A month ago, the weather was being blamed for low productivity. Experts call it Seasonal Affective Disorder or winter blues, which according to ComPsych Corporation, can lead to diminished performance on the job, strained relationships and absenteeism.

In some companies, people are distracted by the steady stream of gossip about whether the company is laying off and who has heard what about who's losing their job next and if it's true that the company is shutting down the office on the West or East Coast.

But these pale in comparison to this particular distraction that is leading people astray from the task they're being paid to do. Workers at one company have told me that their management and staff are spending time sniffing out co-workers who steal other's lunches. And not just from the office refrigerator.

Apparently, the culprits scrounge around in people's desk and file drawers looking for snacks and bag lunches. No one is safe. Having left their desks for a restroom break, meetings or for the day, secretaries and management alike have come back to find their peanut butter crackers and cheese sandwiches snatched up. In some cases, the bandit has left a trail of crumbs.

As a result, Monday morning meetings have been held to decide how to curtail the crime spree. Discussions about how to trap the moochers ensue. Instead of addressing the pile of work on their desks, employees are shooting e-mails to fellow employees asking them to respect their personal belongings, including a bite they have brought from home that is sometimes the only thing they consume that day.

Since respect for thy neighbor and common sense don't seem to be prevailing, management is crafting and circulating new policies for what to do when you place your personal belongings in the public domain such as the company refrigerator. Make sure your name is on your bags and plastic containers. Lock your desk to fend off the bums.

While these meetings are taking place behind closed doors with managers who really have better things to tend to, employees are suspiciously eyeing one another.

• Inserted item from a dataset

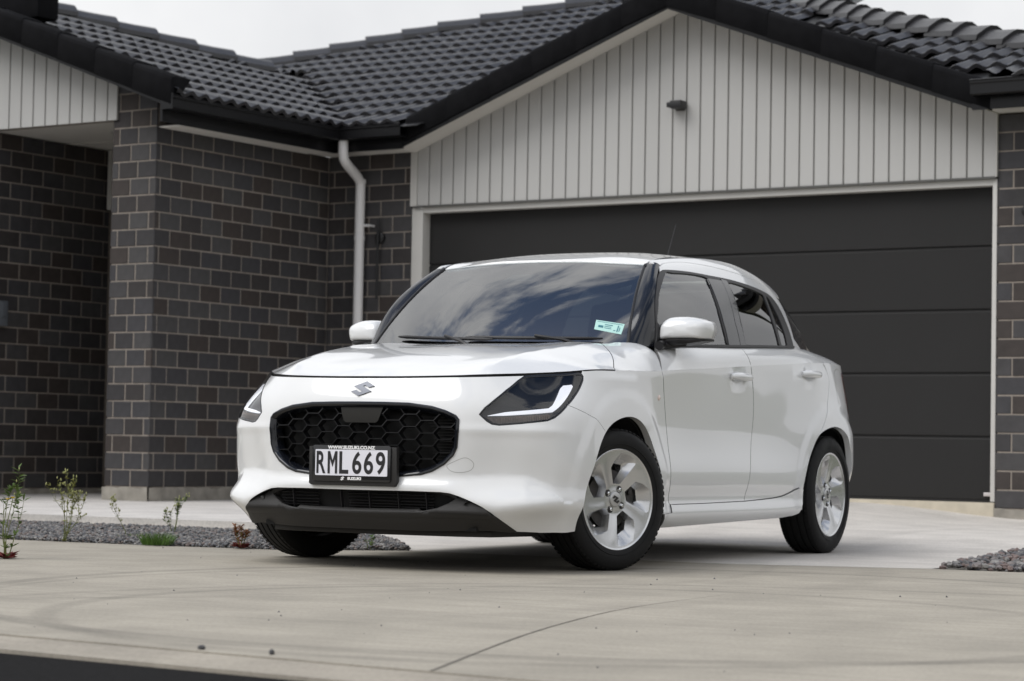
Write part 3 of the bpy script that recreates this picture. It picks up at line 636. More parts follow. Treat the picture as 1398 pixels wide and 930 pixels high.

They're congregating at each other's desks and huddling in the bathroom and halls, whispering about who they think the rumored poacher is who stalks the halls for chow. As all this goes on, who's minding the store?

While huddled in policy-setting meetings, perhaps this company's management could add to its list of training classes a refresher course on how to treat your fellow worker. And make it mandatory. Then everyone could get back to what they came to work for in the first place — getting stuff done for their clients and customers.

Andrea Kay is a career consultant and author.